Kabar PHK Karyawan Mencuat
OYO telah berkembang secara agresif ke pasar-pasar baru dengan 43.000 hotel di seluruh dunia. Dengan fokus Agarwal yaitu ekspansi tanpa henti. Kerugian konsolidasi OYO melebar pada tahun fiskal 2019 dari USD 52 juta menjadi USD 335 juta atau Rp 4,5 triliun.
Ketika biaya naik, OYO telah mengumumkan langkah PHK di China, India hingga Amerika. Negara di mana ia telah memangkas sepertiga dari tenaga kerjanya.

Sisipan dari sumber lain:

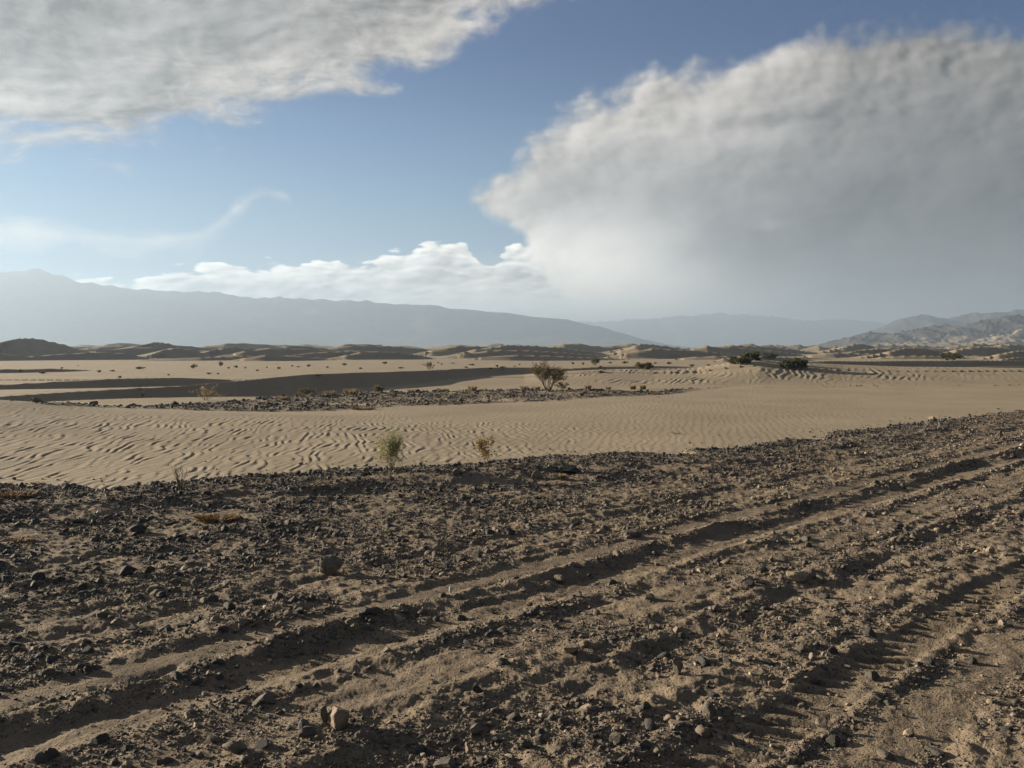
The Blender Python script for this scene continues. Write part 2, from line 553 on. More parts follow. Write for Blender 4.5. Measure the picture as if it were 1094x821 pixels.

Agarwal mengatakan, “Pada akhir setiap tahun manajemen kami berkumpul kembali dan memikirkan hal-hal yang kami lakukan dengan benar dan apa yang dapat kami tingkatkan.”
“Kami sebagai pimpinan mengakui upaya restrukturisasi ini, pada awal tahun. Ada tiga perspektif penting di belakang hal ini. Kami fokus pada lokasi dan kota yang lebih menguntungkan, kami fokus mengurangi duplikasi upaya di seluruh negara, dan ketiga dan yang paling penting kami memastikan bahwa kami menggunakan teknologi secara konsisten untuk dapat melayani pelanggan kami.”
Agarwal menambahkan bahwa setelah upaya restrukturisasi, OYO masih memiliki lebih dari 25.000 karyawan di seluruh dunia.
Meski demikian, perusahaan mengatakan sedang menjaga jalurnya menuju profitabilitas.
“Penting bagi saya untuk mengakui ada umpan balik yang sangat kuat bahwa perusahaan-perusahaan pertumbuhan tinggi telah mendunia terlepas dari siapa pemegang saham mereka ... bahwa profitabilitas adalah arah yang ingin dilihat orang,” katanya.
OYO saat ini memiliki neraca USD 1 miliar atau setara Rp 13,7 triliun.